(A block of data)
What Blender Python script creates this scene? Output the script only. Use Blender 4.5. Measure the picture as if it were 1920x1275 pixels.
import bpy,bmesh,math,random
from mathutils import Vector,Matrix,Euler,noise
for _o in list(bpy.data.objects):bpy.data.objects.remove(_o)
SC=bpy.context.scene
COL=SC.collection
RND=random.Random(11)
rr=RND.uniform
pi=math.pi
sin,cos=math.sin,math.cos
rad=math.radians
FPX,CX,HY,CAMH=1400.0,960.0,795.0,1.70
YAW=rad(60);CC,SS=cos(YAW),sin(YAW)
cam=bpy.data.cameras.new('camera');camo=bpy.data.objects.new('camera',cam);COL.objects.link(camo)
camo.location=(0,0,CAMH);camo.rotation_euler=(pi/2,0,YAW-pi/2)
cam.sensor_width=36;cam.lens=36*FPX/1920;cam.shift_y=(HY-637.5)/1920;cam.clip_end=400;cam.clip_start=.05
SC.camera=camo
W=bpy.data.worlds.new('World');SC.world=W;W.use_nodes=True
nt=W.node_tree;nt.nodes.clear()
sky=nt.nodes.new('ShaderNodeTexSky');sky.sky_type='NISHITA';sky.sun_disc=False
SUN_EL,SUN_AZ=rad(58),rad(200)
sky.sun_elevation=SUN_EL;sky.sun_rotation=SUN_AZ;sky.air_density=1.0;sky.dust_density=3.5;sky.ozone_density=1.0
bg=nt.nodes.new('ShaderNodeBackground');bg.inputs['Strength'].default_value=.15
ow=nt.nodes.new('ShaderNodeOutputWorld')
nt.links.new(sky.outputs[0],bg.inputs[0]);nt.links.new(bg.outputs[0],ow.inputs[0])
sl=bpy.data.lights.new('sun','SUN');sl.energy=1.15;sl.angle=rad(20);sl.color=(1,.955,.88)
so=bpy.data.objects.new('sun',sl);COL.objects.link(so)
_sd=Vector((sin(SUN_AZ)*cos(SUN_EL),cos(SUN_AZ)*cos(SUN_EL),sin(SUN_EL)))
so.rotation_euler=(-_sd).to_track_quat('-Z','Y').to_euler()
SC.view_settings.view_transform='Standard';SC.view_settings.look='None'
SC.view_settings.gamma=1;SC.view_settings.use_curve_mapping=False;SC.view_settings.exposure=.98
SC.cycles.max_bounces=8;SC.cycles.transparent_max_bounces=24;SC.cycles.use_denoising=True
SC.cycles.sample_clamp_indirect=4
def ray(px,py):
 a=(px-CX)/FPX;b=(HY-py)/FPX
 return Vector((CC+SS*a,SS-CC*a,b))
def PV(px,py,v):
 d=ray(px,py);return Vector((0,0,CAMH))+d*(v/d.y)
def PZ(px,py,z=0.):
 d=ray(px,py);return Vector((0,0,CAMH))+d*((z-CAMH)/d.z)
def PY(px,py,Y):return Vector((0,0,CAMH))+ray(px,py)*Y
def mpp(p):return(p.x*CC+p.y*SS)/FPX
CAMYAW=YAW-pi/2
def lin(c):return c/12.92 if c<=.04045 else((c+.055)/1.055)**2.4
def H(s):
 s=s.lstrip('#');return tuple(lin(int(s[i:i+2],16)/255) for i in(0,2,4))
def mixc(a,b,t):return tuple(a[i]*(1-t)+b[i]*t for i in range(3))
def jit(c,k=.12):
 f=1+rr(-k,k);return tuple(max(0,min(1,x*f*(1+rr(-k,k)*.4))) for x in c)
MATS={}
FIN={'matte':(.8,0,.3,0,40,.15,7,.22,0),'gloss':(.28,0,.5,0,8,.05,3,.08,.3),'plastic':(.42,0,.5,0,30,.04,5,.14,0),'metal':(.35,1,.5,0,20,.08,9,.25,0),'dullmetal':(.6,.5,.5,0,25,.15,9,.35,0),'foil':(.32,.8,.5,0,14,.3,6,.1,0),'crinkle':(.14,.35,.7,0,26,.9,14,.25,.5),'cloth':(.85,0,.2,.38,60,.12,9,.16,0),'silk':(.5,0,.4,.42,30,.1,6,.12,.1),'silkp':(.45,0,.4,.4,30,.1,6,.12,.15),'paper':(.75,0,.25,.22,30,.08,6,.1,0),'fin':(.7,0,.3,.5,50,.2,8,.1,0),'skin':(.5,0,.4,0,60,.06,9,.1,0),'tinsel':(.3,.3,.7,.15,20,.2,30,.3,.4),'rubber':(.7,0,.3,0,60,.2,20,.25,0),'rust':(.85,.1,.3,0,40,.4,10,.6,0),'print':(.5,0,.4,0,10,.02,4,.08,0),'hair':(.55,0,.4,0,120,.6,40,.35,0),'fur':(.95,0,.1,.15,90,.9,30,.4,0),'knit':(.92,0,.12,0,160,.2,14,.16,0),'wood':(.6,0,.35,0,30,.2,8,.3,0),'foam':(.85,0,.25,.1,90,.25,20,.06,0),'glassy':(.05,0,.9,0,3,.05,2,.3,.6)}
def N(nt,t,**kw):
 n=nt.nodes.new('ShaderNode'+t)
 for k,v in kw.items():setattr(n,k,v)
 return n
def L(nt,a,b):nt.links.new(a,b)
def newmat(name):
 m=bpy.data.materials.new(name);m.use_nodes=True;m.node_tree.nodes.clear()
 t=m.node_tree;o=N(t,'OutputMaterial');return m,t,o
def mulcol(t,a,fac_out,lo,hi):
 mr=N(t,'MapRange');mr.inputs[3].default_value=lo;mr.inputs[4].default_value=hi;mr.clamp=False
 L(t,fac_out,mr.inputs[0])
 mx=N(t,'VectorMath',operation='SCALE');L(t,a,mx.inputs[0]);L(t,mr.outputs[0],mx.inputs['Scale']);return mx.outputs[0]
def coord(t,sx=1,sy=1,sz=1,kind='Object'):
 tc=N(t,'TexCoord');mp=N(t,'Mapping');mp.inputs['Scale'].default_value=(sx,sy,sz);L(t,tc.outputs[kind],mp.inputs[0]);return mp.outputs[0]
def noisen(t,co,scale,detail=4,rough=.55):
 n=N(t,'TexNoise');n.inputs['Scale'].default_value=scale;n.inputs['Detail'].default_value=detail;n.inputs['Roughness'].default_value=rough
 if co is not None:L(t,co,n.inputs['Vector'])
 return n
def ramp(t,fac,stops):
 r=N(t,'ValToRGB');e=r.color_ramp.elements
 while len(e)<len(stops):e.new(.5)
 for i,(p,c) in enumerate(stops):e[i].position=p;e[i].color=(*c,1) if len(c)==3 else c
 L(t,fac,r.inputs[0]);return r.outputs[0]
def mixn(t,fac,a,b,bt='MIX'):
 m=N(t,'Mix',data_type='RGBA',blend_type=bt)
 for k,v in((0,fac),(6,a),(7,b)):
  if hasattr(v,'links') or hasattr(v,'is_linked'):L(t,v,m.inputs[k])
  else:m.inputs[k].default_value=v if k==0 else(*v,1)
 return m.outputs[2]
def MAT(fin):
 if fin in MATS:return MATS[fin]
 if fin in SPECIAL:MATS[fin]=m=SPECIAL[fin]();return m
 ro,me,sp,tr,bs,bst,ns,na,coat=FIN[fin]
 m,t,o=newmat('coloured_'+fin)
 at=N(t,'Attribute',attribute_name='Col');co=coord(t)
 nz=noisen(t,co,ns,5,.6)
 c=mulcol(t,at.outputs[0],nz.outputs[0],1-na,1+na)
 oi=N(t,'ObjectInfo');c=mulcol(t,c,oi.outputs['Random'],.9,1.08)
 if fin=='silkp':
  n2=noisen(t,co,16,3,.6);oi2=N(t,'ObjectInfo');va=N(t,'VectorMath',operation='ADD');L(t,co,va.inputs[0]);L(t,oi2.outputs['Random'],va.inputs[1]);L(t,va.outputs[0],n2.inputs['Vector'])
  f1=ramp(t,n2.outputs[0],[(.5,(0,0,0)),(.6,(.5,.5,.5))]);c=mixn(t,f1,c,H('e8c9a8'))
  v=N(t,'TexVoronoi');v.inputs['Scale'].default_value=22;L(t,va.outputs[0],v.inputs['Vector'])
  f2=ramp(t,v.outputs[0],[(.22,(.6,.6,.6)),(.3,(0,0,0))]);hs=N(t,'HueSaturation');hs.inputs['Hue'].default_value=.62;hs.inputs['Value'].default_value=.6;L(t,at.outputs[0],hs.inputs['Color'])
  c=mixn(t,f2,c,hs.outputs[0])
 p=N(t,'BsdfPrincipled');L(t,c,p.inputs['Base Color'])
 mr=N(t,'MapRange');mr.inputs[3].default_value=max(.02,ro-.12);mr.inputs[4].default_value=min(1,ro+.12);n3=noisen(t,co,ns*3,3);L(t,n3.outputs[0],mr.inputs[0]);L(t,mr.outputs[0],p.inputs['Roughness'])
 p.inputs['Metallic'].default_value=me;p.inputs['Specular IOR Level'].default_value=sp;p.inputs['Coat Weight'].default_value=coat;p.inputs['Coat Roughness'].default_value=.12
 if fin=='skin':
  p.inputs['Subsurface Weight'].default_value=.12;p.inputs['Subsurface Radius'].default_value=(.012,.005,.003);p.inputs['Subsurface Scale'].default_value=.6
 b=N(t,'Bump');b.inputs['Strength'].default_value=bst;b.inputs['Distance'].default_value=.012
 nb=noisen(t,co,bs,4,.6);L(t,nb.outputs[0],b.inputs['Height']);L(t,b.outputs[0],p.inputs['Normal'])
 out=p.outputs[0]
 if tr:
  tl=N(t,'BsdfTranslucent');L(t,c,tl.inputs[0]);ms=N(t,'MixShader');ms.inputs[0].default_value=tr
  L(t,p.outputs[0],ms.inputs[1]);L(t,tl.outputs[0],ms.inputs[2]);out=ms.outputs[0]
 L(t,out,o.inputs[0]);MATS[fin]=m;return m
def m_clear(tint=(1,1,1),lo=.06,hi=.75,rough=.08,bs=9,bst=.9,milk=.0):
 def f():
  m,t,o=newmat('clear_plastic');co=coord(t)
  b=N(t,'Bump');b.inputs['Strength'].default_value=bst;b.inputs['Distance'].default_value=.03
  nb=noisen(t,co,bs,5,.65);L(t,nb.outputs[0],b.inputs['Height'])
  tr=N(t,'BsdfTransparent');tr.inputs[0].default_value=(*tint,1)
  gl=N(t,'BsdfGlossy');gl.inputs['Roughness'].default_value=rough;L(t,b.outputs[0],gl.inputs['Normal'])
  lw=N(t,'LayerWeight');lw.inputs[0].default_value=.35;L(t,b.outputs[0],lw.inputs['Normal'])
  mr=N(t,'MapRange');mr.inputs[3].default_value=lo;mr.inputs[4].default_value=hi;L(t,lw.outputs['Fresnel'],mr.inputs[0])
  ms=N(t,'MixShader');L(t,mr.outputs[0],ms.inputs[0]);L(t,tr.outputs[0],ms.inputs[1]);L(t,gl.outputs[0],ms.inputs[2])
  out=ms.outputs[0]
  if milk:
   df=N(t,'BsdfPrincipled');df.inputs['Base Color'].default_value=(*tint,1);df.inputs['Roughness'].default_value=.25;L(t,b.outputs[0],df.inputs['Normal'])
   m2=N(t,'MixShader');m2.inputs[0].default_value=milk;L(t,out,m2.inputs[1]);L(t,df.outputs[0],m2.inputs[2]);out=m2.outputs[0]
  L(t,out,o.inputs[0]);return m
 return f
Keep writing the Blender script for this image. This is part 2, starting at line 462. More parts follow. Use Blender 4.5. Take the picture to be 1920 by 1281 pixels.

— What you have to do —
Where a line above contains the string "scene", copy that line.

— Response —
What Blender Python script creates this scene? Output the script only. Use Blender 4.5. Measure the picture as if it were 1920x1275 pixels.
SC=bpy.context.scene